What is DFM?

Design for Manufacturability, also known as Design for Manufacturing (or DFM), is the process of designing and engineering a product, while consciously evaluating each step of the manufacturing processes, to discover efficiencies that will reduce the cost of producing the product. This is done by simplifying, optimizing and refining the product design. DFM allows potential problems to be fixed in the design phase which is the least expensive place to address them.   

When Should DFM Be Done?

DFM review can be performed at any stage of a product’s life, from napkin sketches to legacy products that have been produced for decades. But consider that 70% of the cost of a product--. the materials, processing, and assembly are determined by design decisions. For this reason, we have found great success in partnering early in the design and engineering of products. It is better early in the design phase rather than after the product launch. Mating parts may be affected and delayed launches or cost issues reduce sales. While early in the product life is ideal, legacy products offer significant opportunities for cost savings.

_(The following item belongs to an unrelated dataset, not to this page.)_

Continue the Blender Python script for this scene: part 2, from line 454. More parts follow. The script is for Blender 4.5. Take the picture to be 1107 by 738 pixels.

Legacy Products Can Reap the Greatest Returns from DFM

“We’ve always made it that way” are the six most dangerous words used in manufacturing and almost always lead to significant DFM opportunities. We find more savings in legacy products than anywhere else. Manufacturing equipment and machine tool technology are rapidly changing and products designed 25 years ago may have been designed with the machine technology at the time in mind. Likely processes have improved and costs can be found through minor changes.

Often after a product successfully launched design teams move on to new products, and significant savings can be found by monitoring any post-fabrication processes such as assembly. Our dedicated team can meet with your engineers and technicians to find concerns and offer suggestions to improve product design. 

Technology Changes Make DFM Possible

Buyers, Supply Chain Managers, and Engineers often have a thorough understanding of manufacturing processes from metal stamping and fabrication to machining and injection molding. However, the technology within these highly specialized contract manufacturing industries is evolving faster than ever. New technology and manufacturing processes can be applied to old products to improve quality and reduce cost. 

Precision Sheet Metal

How To Identify DFM Opportunities

We have several customers who hold regular lunch-and-learn meetings for their design staff to review products monthly, every six months or once a year, depending on the volume and frequency of new product launches. Often DFM can be identified when hosting tours to your supply chain. Reviewing product in WIP and talking with your process technicians often yields ideas that can save your company significant cost and trouble.

Who Should You Involve in DFM Reviews?

Design engineers, end-users, marketing, quality engineers, manufacturing technicians, and contract manufacturing vendors all have valuable experience to input. When including your supply chain, we recommend being broad in your invitations. If your team feels this is a CNC machined job, you should include die casters, fabricators or injection molders. Typical sheet metal jobs can often see tremendous savings when applied to tool and die metal stamping. 

Don’t corner yourself into a particular manufacturing process. Let us help you make subtle design changes that would result in lower costs by selecting different manufacturing processes. Metalcraft Industries has been working with partner and complimenting companies for over seven decades. We can help assemble a team of process experts to review your product for the most cost-efficient manufacturing.

A DFM Review That Resulted In A 74% Cost Reduction

How would you like to tell your boss that you found a way to decrease the cost of one of your purchased parts by 74%? One of the most dramatic  DFM cost-saving opportunities came inadvertently from an existing sheet metal customer. We were touring their assembly process for a product we were currently producing for them that was causing some assembly issues for their technicians. The product was a heavy gauge bracket and the issue turned out to be a fairly simple drawing miscommunication that was resolved in minutes. While watching the assembly process, however, we noticed another part that was part of the BOM and assembly that was currently being CNC machined. The part was round and required significant material removal during the machining process. Our team recognized the overall shape of the part as being a possible “Deep Draw” candidate. Read The DFM Case Study.

Ownership Of Designs

Metalcraft Industries Inc. is an ISO 9001:2015 certified company. However, our certification restricts us from performing product design. We will assist and make recommendations based on DFM principles, but all ownership of design is the sole property and liability of our customers.